Subsea data centers prove feasible following pressure tests

Innovation

U.S. company Subsea Cloud has completed pressure testing which is said to prove feasibility for data centers to be placed subsea.

Subsea Cloud

Subsea Cloud said its centers will be installed in a modular fashion providing green, affordable data center infrastructure.

The first ten pods to be deployed are expected to offset more than 7,683 tons of CO2 compared to an equivalent land-based center.

The pods themselves are shipped to their destination and plugged into the grid subsea.

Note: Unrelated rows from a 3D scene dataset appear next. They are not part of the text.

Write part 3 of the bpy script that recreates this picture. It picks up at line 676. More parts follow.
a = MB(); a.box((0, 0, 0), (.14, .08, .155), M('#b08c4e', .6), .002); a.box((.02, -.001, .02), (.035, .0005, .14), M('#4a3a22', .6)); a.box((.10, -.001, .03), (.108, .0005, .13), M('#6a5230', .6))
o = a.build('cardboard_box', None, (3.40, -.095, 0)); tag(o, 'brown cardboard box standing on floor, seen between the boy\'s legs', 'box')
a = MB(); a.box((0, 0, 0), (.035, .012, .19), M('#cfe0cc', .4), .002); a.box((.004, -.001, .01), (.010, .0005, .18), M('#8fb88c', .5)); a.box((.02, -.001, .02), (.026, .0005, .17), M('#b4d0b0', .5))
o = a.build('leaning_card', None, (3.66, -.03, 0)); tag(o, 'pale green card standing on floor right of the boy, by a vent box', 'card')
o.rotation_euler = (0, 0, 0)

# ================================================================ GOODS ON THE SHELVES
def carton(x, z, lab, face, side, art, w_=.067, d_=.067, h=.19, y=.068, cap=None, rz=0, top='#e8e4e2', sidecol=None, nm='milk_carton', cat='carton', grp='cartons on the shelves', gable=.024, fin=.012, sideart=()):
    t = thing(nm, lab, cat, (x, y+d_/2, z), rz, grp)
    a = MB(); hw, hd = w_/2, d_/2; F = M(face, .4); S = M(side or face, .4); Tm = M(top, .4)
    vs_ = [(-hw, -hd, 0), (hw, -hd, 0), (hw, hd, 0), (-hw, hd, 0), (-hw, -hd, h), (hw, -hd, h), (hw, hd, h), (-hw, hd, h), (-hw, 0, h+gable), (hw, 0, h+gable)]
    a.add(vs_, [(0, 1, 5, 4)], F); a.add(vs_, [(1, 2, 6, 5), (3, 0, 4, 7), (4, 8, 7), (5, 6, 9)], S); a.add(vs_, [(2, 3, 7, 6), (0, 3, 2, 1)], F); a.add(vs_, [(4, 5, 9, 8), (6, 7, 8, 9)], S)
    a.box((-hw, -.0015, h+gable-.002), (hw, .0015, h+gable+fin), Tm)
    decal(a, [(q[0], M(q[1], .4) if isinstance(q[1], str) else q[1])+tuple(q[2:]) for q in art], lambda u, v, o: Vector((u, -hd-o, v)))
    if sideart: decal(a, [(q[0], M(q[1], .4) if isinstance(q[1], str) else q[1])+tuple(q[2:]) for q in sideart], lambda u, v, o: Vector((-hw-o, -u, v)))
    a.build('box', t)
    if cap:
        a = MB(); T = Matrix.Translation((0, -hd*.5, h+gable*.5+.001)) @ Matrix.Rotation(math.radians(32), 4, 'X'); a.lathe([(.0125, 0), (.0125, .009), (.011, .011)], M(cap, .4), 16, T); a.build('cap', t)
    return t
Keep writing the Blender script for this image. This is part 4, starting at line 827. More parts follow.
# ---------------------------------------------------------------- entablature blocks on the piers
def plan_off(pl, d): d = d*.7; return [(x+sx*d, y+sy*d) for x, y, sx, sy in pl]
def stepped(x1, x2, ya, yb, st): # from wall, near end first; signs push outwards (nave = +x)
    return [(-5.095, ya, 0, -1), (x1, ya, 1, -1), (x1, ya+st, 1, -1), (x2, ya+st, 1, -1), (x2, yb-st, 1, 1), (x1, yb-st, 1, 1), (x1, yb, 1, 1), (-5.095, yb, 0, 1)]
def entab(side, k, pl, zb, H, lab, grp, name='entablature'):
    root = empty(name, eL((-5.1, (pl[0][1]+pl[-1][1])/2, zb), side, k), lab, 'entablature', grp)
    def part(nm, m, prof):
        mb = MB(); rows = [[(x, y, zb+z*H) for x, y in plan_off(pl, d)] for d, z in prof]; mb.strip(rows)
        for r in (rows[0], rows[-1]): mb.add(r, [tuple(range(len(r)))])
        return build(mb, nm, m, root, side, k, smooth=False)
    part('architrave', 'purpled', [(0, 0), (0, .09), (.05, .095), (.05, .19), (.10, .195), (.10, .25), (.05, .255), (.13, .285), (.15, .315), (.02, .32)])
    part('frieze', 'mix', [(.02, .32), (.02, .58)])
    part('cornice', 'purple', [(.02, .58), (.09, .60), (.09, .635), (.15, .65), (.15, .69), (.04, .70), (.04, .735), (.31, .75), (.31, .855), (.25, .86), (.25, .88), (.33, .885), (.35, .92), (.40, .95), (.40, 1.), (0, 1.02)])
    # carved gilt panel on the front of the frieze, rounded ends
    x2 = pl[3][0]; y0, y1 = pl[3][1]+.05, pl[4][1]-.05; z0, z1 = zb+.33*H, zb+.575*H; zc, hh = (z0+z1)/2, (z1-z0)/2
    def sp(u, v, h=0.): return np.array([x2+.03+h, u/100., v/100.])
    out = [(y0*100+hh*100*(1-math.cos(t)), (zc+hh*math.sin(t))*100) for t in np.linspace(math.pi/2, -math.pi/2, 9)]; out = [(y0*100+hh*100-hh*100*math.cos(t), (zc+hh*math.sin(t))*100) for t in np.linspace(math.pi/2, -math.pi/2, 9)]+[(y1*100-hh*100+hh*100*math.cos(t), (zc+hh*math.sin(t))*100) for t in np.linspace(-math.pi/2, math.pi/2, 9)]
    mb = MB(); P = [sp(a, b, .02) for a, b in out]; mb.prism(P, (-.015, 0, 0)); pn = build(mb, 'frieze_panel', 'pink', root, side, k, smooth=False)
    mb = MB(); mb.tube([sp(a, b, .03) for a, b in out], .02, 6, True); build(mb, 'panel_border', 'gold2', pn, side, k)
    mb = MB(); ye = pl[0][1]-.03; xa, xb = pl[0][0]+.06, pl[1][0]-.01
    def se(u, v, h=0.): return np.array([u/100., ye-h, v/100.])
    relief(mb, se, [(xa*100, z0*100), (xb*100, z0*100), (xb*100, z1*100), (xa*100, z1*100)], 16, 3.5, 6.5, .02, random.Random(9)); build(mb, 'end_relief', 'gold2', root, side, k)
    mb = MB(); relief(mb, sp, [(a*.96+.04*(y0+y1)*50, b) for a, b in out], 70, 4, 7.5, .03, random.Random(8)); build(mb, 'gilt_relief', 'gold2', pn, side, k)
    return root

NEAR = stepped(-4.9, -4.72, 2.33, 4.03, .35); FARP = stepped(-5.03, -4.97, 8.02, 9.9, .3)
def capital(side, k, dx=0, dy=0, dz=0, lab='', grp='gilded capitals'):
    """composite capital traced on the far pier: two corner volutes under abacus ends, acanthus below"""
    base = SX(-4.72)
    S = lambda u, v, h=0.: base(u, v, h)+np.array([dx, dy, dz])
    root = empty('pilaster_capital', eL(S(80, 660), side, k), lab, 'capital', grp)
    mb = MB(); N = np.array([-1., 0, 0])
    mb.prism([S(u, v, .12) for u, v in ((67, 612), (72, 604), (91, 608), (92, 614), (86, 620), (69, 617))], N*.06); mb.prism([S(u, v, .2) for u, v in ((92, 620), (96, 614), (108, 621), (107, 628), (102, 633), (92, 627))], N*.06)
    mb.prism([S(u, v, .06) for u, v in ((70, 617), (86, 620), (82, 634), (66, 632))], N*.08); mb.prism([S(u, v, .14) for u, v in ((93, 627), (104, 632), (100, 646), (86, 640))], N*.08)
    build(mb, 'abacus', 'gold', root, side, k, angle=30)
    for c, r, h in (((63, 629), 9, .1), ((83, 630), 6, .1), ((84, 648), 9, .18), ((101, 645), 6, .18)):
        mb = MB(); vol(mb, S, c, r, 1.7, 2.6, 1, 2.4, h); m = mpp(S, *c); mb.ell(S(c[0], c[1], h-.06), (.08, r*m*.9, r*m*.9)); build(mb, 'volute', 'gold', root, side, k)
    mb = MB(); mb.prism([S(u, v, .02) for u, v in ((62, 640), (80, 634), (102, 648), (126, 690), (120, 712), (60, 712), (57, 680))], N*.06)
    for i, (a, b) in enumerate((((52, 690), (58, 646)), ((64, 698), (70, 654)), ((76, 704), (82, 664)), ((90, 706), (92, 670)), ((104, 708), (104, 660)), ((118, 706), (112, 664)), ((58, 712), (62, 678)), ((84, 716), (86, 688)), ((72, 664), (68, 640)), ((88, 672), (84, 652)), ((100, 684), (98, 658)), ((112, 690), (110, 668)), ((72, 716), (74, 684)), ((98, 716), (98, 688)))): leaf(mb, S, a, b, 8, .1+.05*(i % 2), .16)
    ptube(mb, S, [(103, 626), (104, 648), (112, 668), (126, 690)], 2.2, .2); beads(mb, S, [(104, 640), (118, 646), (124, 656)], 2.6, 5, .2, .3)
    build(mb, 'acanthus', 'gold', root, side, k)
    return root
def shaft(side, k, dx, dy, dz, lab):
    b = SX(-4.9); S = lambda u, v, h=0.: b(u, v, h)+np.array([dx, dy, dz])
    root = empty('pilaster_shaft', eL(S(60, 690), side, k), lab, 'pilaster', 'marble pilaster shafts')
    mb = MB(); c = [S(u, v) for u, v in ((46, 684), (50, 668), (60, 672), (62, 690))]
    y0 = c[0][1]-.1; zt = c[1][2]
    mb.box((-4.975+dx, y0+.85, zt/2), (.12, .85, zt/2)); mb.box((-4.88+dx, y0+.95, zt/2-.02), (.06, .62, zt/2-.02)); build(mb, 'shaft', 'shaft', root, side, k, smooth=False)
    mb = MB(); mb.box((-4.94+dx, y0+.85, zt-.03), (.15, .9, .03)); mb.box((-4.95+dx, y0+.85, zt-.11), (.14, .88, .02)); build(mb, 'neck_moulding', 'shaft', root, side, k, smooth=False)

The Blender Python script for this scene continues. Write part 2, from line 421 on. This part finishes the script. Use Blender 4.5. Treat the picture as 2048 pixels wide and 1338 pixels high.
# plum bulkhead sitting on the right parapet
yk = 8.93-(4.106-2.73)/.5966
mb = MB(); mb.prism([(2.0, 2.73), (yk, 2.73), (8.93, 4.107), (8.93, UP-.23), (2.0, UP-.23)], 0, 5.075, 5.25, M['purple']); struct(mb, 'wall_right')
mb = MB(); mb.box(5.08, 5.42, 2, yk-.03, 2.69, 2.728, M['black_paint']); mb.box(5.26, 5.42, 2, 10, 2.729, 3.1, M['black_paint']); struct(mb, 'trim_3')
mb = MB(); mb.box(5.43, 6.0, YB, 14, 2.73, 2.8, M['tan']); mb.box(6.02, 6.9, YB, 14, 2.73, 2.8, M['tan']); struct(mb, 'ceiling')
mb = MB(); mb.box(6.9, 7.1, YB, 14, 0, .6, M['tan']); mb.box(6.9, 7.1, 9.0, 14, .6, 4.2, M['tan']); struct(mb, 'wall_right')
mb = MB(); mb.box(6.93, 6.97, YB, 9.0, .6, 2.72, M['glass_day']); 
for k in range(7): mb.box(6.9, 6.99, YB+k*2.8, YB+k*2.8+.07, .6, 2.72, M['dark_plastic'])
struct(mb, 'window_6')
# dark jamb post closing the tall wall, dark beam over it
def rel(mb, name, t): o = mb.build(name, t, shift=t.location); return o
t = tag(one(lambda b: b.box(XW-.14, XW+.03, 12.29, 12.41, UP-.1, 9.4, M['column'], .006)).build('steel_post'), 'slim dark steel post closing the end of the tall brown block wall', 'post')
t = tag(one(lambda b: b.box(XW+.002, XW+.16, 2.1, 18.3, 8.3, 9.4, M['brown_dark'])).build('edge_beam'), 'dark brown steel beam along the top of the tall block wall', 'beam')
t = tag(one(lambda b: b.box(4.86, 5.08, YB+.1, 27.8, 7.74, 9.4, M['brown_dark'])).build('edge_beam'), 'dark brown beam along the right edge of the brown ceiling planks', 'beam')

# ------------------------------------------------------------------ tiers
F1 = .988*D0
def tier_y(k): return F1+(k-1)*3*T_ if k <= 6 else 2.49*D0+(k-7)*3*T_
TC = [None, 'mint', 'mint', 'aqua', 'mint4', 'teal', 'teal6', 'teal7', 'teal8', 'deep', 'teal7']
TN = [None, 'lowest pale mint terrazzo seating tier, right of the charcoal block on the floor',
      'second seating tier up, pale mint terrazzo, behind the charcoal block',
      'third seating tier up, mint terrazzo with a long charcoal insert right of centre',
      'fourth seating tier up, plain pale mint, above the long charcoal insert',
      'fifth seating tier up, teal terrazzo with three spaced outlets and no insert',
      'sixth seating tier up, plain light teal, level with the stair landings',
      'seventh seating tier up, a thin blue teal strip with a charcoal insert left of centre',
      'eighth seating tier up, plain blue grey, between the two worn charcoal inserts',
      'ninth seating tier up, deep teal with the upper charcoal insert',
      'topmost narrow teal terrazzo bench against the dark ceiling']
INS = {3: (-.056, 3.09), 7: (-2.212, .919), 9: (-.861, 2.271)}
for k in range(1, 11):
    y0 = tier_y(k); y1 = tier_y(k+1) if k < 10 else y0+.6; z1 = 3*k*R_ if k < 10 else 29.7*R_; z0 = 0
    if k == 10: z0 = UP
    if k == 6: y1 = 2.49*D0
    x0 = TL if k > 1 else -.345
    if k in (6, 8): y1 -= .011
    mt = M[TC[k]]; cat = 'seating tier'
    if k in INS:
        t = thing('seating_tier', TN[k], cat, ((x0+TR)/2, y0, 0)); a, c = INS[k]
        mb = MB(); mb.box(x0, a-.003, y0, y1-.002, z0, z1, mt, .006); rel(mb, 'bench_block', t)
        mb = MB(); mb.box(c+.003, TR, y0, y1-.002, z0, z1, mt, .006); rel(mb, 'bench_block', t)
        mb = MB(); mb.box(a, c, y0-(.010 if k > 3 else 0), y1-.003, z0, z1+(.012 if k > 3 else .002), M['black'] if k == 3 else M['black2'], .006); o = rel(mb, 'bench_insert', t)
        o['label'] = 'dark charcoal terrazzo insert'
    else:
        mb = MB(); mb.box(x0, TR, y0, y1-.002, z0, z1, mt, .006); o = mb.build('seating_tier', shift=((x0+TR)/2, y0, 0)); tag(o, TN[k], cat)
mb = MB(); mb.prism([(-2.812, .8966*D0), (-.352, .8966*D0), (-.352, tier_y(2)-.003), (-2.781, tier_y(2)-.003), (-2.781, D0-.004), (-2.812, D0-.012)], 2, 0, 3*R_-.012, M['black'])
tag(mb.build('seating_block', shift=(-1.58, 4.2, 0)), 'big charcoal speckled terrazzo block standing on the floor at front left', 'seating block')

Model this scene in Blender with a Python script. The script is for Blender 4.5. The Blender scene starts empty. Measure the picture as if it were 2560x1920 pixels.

They are said to eliminate the need for electrically-driven cooling and all water usage.

“After completing initial pressure testing of our underwater data center pods, we are happy to confirm structural integrity and optimal performance targets were reached at depths of 3,000 meters (9,481 ft),” said Subsea Cloud co-founder and CEO, Maxie Reynolds.

“This is an important milestone towards our ambitious target to deploy hundreds of subsea data centers, starting in 2022 and a major step towards decarbonizing them completely by 2026.”

Subsea Cloud’s focus is on the U.S. market and its financial, healthcare, and military industries, as well as converting some hyperscale players in the space from onshore centers to subsea centers.

The company is also undergoing a sustainability assessment with Gold Standard, a voluntary carbon offset program focused on progressing the United Nation’s Sustainable Development Goals (SDGs).

This is anticipated to help enable serial production of the data centers and deployment in areas where sustainability issues may have prevented this.

“Our design and approach reduce latency, carbon emissions and afford our clients flexibility, scalability and sustainability. We can deploy rapidly and closer to where the data is needed than ever before. Moreover, growing pains for our clients are avoided,” Reynolds concluded.